Di Vietta said that Memphis does away with the traditional show-stopping "11 o'clock number" near the end of the performance and instead has several cast members singing upbeat songs.

Because of the show's mature themes and use of racial slurs, Memphis is recommended for viewers age 13 and older.

Tickets are $29 to $69, with discounts available for students, military and seniors.


American History's Untold Story

Riders on the Orphan Train

7 p.m., Thursday, Feb. 21

Casa Libre en la Solana, 228 N. Fourth Ave., No. 2


During the late 19th and early 20th centuries, more than 250,000 of New York City's homeless children were put on trains and scattered throughout the country in an effort to rid the city of its street youths.

It's been called the largest child migration in history, but the stories of these children have gone mostly untold until now.

Author Alison Moore has used some of their stories for Riders on the Orphan Train, her latest novel.
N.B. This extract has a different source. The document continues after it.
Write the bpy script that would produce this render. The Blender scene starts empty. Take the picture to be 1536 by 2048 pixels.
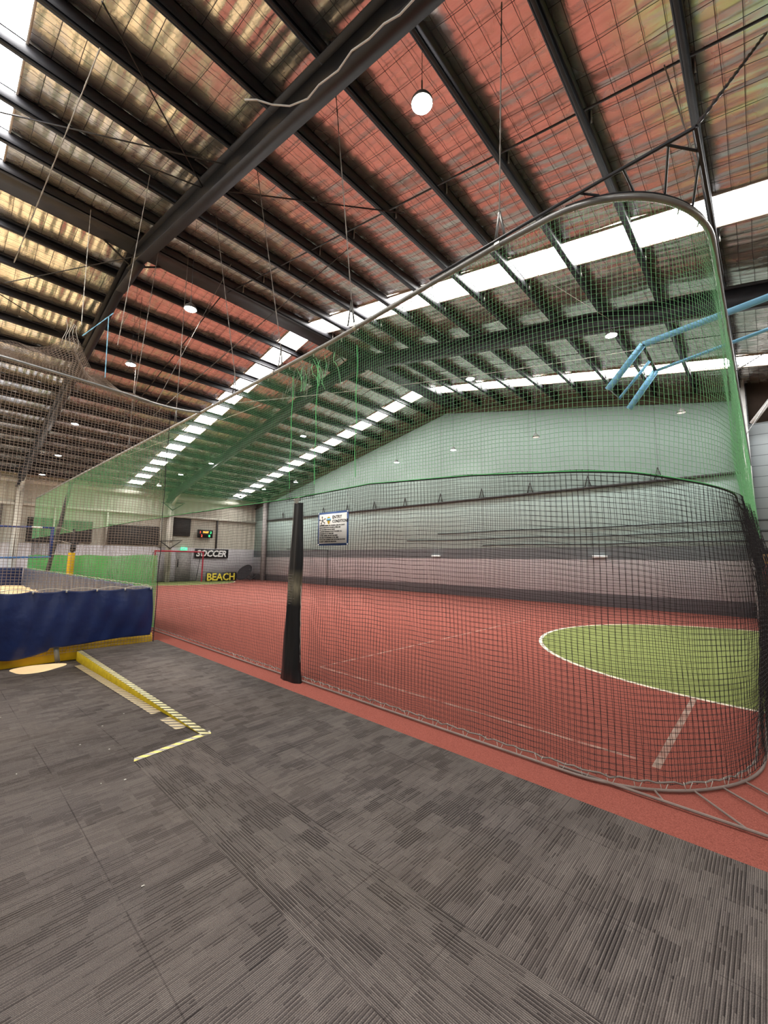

A traveling multimedia show will hit Tucson on Thursday to showcase the book and offer insights into the real stories it sprang from.

The book, Moore said, is a historical novel based on about 10 years of research, while the show has been offered throughout the nation for the past 15 years, primarily in the West. It features live music played by her husband, Phil Lancaster, plus a slide show, a Q&A with Moore and a reading from the book. A discussion about the specifics of Arizona's orphan train history is also included.

Attendees will get a look into an aspect of the American story that few people know about, Moore said.

"Most people know nothing about this," she said. "So it's both entertaining and informative. We do what we do to raise awareness about this little-known part of history."

Moore, a former assistant professor of English and creative writing at the University of Arizona, said the event is geared toward the literary community but is designed to be engaging for all audiences.

Moore will also sign copies of her book at the event. Admission is free but a suggested donation of $5 goes to Casa Libre, a nonprofit that supports both professional and aspiring writers.